Salah satu masalah penting lainnya dalam sejarah manusia adalah perang dan konflik antarkelompok dan etnis. Sejumlah ideologi dan aliran filsafat menjustifikasi perang dan kekuasaan dalam kerangka analisa panjang. Pada saat yang sama, Nazisme, Zionisme dan Imprealisme telah melahirkan sederet tragedi kemanusiaan. Ada juga sejumlah agama yang menjadi pendukung perdamaian dan kasih sayang, bahkan tetap mendorong bersikap lembut di hadapan para penindas. Namun agama Islam sebagai agama tengah dan netral, mengajak manusia menyelesaikan berbagai masalah dengan cara damai. Dalam Al-Quran disebutkan bahwa semua agama ilahi mengajak perdamaian dan kemufakatan pada sisi-sisi yang sama. Meski demikian, Islam tidak dapat menerima kezaliman dan penindasan dan mengajak ummatnya untuk menghadapi segala bentuk penindasan dan kezaliman. Kalaupun harus berperang, Islam pun menentukan batasan-batasan sehingga dapat menekan perluasan konfrontasi. Dengan demikian, Islam tetap menghendaki keseimbangan dan netralitas meski dalam keadaan perang. Al-Quran dalam surat Al-Baqarah, ayat 194 menyebutkan, "Bulan haram dengan bulan haram dan pada sesuatu yang harus dihormati berlaku hukum qishaash. Oleh sebab itu, barangsiapa yang menyerang kamu, maka seranglah ia seimbang dengan serangannya terhadapmu, Bertakwalah kepada Allah dan ketahuilah bahwa Allah beserta orang-orang yang bertakwa."
Meski Islam pada prinsipnya merupakan agama yang rasional dan adil, tapi agama ini di Barat berupaya dikesankan setara dengan radikalisme. Hampir setiap hari, Barat dalam berbagai propagandanya berusaha mengesankan wajah ummat Islam yang radikal dan fanatis. Bahkan mereka mencontohkan kelompok-kelompok radikal Islam seperti Al-Qaeda yang menggambarkan keangkeran agama Islam. Padahal kelompok-kelompok itu baik secara langsung maupun tidak langsung, merupakan buatan kekuatan-kekuatan Barat dan mendapat dukungan dari mereka. Selain itu, tindakan irasional sekelompok muslim tidak dapat dijadikan alasan menyebut Islam sebagai agama radikal. Tak diragukan lagi, fakta yang sebenarnya dapat digali dari sumber atau ajaran agama itu sendiri, bukan perilaku oknum.

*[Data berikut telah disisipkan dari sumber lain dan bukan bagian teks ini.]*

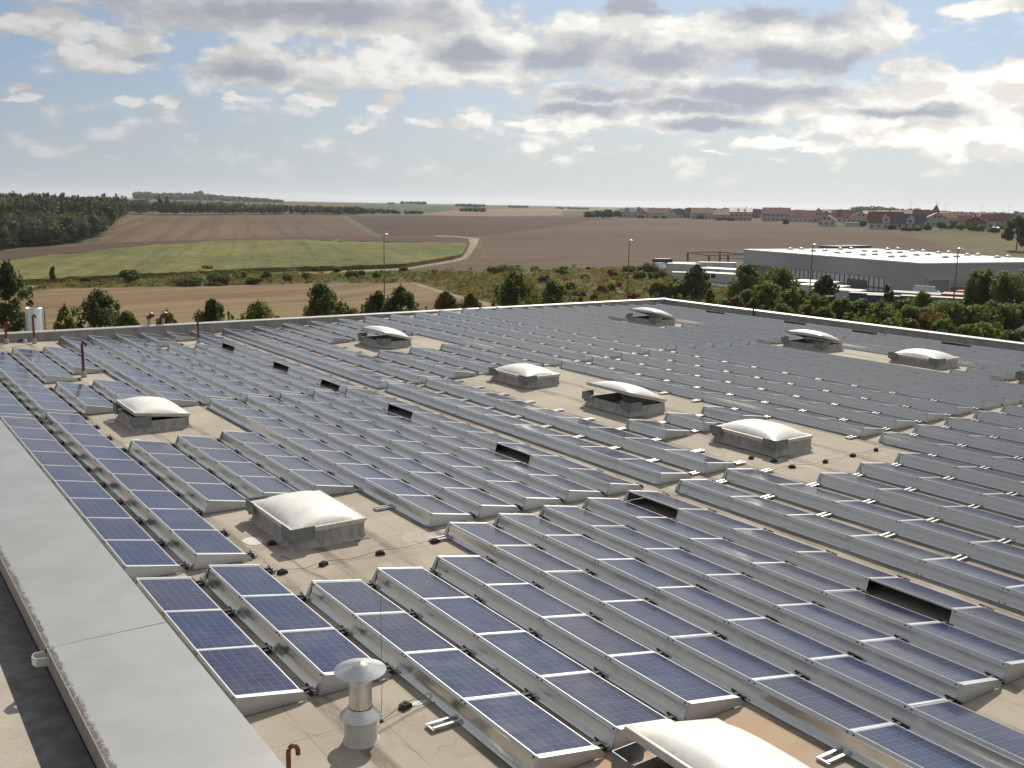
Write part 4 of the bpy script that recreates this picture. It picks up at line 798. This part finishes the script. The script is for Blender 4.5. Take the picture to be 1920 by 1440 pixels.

Pada intinya, Islam berpandangan bahwa jalan kebahagiaan dan hidayah tidak dapat ditempuh manusia tanpa bersikap adil. Sebab, ketidakadilan dan ketidakseimbangan menyebabkan manusia keluar dari jalur utama. Ummat tengah seperti yang disinggung Al-Quran dapat terealisasi dengan sikap seimbang dan lembut. Sejarah menunjukkan bahwa ummat Islam dapat mencapai peradaban yang cemerlang di saat ada keseimbangan antara teori dan praktik. Jika ummat Islam sadar dan jauh dari radikalisme, peradaban Islam akan mencapai titik kecemerlangan.